Data-Driven Channel Modeling for End-to-End Visible Light DCO-OFDM Communication System Based on Experimental Data

Abstract

Read online

End-to-end systems have been introduced to address the issue of independent signal processing module design in traditional communication systems, which prevents achieving global system optimization. However, research on indoor end-to-end Visible Light Communication (VLC) systems remains limited, especially regarding the channel modeling of high-speed, high-capacity Direct Current-biased Optical Orthogonal Frequency Division Multiplexing (DCO-OFDM) systems. This paper proposes three channel modeling methods for end-to-end DCO-OFDM VLC systems. The accuracy of the proposed methods is demonstrated through R-Square model fitting performance and data distribution analysis. The effectiveness of the proposed channel modeling methods is further validated by comparing the bit error rate (BER) performance of traditional receivers and existing deep learning (DL)-based receivers.

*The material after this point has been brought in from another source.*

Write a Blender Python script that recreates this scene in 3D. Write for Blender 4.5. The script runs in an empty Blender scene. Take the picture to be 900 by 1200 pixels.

The results show that the proposed methods can effectively mitigate both linear and nonlinear distortions. By employing these channel modeling methods, communication systems can reduce the spectral occupancy of pilot signals, thereby significantly lowering the complexity of traditional channel estimation methods. Thus, these methods are suitable for use in end-to-end VLC communication systems.

Keywords

• end to end
• DCO-OFDM
• visible light communication
• channel model
• deep learning